**Required task:** Starting at the line with "Continue the Blender" and stopping at the line with "ch.data = ch.data.copy();", repeat each line exactly. Include both and omit the rest.

(Stored dataset items)
* begin *
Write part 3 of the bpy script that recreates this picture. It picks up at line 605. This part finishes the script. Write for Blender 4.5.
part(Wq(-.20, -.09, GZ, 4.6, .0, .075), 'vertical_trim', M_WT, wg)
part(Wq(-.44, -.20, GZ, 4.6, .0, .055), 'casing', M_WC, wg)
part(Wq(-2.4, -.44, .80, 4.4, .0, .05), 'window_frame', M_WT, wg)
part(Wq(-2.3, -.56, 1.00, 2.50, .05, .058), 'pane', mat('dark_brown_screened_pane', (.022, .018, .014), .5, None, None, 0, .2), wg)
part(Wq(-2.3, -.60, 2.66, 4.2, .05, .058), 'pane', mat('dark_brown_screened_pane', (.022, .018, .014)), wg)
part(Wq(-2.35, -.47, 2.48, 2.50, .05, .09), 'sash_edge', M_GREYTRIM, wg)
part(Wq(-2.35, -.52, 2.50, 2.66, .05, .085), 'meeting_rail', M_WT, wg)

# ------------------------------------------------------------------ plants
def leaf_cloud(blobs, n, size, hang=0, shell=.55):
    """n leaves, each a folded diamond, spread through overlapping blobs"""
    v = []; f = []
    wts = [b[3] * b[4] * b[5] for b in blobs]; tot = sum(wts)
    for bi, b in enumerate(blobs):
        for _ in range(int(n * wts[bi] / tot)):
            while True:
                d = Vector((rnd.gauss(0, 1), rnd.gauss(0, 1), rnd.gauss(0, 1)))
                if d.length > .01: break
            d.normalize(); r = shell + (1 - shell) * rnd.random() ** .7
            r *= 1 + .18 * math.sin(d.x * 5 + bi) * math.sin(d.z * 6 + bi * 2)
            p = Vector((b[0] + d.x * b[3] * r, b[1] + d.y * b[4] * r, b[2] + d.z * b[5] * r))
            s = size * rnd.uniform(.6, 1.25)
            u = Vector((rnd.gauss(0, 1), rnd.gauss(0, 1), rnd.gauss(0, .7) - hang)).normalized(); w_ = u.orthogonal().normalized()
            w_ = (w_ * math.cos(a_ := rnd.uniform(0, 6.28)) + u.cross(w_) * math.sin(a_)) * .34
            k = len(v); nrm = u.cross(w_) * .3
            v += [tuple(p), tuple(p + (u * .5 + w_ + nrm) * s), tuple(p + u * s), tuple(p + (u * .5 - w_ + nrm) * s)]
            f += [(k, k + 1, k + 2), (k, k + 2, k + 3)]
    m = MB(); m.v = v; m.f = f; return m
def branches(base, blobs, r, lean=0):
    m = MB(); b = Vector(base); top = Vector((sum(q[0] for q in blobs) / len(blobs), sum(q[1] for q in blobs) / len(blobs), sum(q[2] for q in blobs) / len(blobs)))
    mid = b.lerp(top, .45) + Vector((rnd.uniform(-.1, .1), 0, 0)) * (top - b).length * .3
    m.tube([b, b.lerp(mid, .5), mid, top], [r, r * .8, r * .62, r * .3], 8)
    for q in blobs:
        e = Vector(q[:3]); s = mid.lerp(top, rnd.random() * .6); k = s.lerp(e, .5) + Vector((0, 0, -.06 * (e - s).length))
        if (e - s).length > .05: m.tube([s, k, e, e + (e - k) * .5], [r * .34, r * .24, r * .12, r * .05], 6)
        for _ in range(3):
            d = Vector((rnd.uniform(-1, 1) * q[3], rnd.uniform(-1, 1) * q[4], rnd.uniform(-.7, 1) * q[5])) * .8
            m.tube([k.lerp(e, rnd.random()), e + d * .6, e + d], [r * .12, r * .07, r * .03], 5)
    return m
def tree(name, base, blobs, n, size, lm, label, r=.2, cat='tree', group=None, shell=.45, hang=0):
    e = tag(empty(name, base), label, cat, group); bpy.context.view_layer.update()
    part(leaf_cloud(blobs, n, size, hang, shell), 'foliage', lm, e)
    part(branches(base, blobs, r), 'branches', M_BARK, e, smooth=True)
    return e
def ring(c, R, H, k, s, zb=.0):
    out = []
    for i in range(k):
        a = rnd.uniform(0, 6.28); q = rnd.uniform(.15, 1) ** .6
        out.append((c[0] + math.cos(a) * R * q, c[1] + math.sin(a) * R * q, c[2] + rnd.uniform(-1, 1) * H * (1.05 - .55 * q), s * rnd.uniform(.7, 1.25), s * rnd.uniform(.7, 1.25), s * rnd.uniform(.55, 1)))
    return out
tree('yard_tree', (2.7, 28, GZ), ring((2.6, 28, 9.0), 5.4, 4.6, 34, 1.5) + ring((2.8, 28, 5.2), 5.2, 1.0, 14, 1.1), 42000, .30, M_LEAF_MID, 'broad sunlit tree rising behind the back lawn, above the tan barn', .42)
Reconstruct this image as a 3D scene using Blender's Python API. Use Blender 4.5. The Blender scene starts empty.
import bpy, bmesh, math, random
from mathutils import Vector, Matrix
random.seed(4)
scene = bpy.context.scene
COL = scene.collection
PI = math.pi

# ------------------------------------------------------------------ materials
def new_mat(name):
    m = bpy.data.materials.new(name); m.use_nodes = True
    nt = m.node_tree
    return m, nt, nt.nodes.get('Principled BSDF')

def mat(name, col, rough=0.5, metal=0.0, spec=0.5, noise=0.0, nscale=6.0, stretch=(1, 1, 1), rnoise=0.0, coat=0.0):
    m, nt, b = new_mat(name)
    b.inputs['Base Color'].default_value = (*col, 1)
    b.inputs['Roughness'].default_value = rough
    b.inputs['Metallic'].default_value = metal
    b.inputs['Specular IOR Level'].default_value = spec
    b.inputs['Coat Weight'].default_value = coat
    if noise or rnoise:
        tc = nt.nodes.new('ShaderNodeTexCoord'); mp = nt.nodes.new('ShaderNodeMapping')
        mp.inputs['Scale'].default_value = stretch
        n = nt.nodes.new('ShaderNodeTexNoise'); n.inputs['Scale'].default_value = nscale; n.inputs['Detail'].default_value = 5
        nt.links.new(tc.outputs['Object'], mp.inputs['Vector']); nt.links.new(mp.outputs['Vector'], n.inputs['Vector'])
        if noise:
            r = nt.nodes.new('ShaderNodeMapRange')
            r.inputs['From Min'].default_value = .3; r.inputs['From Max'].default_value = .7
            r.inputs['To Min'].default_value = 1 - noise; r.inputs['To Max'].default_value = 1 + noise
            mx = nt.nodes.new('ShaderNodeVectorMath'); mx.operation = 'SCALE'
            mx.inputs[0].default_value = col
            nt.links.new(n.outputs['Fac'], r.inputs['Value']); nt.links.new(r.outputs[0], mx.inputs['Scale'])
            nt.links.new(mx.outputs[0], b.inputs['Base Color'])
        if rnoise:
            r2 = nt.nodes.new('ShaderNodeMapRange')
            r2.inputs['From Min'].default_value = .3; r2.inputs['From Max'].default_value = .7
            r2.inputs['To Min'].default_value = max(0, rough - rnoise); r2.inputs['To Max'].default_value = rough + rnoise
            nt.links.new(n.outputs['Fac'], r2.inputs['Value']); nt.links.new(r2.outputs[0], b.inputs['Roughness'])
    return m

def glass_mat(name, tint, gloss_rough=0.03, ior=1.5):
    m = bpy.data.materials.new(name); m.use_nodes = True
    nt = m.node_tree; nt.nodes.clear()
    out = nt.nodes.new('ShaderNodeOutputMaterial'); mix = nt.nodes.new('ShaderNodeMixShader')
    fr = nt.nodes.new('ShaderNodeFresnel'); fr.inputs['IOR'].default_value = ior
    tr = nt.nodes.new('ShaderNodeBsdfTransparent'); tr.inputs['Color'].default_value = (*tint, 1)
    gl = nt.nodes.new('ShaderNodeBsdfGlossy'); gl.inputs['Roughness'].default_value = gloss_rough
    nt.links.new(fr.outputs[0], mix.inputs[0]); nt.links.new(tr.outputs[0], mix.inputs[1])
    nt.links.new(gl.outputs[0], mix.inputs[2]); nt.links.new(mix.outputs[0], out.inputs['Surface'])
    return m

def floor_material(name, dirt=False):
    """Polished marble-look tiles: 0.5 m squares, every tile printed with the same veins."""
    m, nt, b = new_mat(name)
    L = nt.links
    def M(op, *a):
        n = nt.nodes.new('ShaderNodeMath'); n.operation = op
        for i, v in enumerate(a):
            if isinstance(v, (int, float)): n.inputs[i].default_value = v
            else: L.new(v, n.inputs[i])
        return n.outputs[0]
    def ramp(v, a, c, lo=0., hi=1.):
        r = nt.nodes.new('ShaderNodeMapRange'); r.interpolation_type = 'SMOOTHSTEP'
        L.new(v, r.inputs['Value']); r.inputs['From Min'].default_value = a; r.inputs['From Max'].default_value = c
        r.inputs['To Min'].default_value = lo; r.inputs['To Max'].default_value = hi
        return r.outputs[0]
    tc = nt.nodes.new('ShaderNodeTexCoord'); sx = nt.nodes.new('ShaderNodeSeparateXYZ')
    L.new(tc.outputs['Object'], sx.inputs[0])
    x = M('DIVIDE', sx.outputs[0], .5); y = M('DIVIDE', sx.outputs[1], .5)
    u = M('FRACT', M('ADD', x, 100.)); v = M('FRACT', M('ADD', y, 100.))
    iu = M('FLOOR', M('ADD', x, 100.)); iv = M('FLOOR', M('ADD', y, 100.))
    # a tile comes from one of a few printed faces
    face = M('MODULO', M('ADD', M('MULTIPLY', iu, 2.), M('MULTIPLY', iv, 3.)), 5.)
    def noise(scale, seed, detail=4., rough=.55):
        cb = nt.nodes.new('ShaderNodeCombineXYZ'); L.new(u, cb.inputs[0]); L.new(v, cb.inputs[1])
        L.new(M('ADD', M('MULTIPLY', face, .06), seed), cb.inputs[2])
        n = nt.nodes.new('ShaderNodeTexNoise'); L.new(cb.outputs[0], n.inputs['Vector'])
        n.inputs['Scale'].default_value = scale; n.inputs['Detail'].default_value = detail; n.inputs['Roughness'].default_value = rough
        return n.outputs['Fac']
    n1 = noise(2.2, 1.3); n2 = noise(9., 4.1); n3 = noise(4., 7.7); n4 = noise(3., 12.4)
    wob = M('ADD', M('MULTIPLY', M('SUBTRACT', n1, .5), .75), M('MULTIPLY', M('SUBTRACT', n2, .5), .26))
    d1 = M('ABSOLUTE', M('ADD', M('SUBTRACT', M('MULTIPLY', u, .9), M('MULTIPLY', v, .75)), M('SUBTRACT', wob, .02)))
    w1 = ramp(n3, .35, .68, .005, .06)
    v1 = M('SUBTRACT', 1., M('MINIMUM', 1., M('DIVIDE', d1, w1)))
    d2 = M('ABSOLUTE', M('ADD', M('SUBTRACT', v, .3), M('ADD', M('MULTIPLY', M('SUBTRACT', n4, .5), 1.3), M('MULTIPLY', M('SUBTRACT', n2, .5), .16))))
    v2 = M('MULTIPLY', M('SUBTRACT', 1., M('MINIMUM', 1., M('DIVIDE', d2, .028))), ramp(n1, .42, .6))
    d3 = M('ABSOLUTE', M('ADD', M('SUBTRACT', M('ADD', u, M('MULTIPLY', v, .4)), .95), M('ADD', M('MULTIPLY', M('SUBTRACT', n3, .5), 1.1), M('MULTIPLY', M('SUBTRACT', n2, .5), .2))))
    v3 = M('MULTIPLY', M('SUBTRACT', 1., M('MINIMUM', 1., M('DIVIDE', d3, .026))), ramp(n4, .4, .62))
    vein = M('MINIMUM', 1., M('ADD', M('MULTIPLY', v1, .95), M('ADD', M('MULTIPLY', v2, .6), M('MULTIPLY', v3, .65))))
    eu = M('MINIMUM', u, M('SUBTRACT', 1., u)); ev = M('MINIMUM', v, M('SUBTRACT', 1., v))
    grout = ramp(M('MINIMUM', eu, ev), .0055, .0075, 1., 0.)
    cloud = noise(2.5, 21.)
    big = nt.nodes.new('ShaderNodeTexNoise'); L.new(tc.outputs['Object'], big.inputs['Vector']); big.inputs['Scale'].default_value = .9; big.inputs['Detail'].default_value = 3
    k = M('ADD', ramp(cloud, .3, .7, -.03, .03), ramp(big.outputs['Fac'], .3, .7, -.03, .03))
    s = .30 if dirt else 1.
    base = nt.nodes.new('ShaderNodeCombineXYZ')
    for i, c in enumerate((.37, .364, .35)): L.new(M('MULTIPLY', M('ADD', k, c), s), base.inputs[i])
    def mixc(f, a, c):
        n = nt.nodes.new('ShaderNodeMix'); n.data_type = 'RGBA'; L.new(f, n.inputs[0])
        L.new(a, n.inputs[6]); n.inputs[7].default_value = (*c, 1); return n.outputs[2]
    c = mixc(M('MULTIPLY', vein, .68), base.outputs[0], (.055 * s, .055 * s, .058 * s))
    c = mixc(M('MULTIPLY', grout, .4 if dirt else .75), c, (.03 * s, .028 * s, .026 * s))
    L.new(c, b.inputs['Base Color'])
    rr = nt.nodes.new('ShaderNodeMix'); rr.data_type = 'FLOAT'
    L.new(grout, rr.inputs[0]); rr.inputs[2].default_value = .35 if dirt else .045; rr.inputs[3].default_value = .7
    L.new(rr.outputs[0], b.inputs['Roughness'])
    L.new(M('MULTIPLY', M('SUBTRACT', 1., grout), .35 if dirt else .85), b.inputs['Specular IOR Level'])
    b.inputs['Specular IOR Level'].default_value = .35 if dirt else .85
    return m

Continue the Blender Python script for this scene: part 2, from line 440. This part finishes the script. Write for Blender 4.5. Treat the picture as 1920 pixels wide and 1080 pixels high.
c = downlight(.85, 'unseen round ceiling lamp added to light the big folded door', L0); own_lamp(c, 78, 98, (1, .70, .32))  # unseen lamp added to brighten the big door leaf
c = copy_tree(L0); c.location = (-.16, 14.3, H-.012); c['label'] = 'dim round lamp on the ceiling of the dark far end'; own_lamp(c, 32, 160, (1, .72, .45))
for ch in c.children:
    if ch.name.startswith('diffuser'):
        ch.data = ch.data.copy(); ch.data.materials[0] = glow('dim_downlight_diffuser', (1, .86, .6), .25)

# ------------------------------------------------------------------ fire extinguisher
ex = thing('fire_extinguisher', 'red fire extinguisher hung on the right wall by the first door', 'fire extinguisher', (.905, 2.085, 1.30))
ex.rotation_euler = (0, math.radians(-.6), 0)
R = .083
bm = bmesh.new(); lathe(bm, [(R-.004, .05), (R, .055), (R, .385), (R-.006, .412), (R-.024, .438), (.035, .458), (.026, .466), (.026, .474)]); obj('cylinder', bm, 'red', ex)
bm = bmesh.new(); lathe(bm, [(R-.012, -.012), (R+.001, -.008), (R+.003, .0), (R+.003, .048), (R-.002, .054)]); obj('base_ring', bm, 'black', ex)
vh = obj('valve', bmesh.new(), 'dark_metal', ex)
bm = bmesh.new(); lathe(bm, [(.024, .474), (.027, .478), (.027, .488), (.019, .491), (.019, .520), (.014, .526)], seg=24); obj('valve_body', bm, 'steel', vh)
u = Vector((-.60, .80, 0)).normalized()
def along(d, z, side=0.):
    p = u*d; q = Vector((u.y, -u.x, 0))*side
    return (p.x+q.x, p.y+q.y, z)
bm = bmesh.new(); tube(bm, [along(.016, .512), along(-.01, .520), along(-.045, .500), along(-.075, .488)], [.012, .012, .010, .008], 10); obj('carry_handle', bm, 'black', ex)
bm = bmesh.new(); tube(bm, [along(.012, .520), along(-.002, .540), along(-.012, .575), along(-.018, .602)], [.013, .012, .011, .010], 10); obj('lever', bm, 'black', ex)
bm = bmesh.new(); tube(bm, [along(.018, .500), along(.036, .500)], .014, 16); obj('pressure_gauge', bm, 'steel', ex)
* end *
**The reply:**
Continue the Blender Python script for this scene: part 2, from line 440. This part finishes the script. Write for Blender 4.5. Treat the picture as 1920 pixels wide and 1080 pixels high.
c = downlight(.85, 'unseen round ceiling lamp added to light the big folded door', L0); own_lamp(c, 78, 98, (1, .70, .32))  # unseen lamp added to brighten the big door leaf
c = copy_tree(L0); c.location = (-.16, 14.3, H-.012); c['label'] = 'dim round lamp on the ceiling of the dark far end'; own_lamp(c, 32, 160, (1, .72, .45))
for ch in c.children:
    if ch.name.startswith('diffuser'):
        ch.data = ch.data.copy(); ch.data.materials[0] = glow('dim_downlight_diffuser', (1, .86, .6), .25)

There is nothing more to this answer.